#### TASK:
Count every line where "this" shows up, and give that number only.

#### RECORDS SUPPLIED:

:::::

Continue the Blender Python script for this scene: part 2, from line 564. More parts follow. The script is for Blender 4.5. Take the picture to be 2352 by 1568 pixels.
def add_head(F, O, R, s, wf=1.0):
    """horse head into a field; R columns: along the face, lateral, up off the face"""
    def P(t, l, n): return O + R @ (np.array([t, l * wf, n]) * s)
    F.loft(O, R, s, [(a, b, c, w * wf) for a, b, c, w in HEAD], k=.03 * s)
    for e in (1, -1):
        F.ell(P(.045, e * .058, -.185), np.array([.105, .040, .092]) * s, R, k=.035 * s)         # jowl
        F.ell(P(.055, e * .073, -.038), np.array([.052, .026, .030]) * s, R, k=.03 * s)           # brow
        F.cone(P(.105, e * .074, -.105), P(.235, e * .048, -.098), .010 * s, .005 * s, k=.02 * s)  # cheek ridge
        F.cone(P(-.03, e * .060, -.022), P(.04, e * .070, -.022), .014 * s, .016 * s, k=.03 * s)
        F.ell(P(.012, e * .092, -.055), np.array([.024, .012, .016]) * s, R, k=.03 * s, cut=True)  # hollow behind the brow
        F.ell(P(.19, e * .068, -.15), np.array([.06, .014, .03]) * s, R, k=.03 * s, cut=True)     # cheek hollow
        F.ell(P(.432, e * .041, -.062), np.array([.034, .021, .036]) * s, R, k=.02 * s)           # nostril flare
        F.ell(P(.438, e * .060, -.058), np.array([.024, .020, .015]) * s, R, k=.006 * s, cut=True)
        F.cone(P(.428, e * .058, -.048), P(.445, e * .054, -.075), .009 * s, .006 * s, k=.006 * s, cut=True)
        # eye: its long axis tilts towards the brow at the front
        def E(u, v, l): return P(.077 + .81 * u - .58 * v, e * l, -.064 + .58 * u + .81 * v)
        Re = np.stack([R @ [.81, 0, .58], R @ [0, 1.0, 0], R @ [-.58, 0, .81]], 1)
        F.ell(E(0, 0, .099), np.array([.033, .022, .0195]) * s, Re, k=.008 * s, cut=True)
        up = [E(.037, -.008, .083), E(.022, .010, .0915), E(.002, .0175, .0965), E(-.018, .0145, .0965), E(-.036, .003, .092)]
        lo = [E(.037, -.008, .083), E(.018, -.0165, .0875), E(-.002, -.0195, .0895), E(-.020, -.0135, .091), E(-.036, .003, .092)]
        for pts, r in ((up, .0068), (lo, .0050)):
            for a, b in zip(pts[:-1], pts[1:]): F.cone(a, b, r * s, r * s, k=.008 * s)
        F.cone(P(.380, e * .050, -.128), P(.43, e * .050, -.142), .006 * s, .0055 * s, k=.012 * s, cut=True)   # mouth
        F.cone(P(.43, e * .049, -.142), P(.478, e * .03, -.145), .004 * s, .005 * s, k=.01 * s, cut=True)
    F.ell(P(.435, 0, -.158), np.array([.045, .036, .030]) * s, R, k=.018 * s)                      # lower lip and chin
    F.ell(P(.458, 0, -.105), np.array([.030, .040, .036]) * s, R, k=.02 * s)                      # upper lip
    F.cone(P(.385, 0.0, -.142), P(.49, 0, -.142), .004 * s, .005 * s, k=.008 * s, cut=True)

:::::

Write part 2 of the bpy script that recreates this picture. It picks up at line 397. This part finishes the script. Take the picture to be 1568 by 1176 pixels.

:::::

#### COMPLETED TASK:
2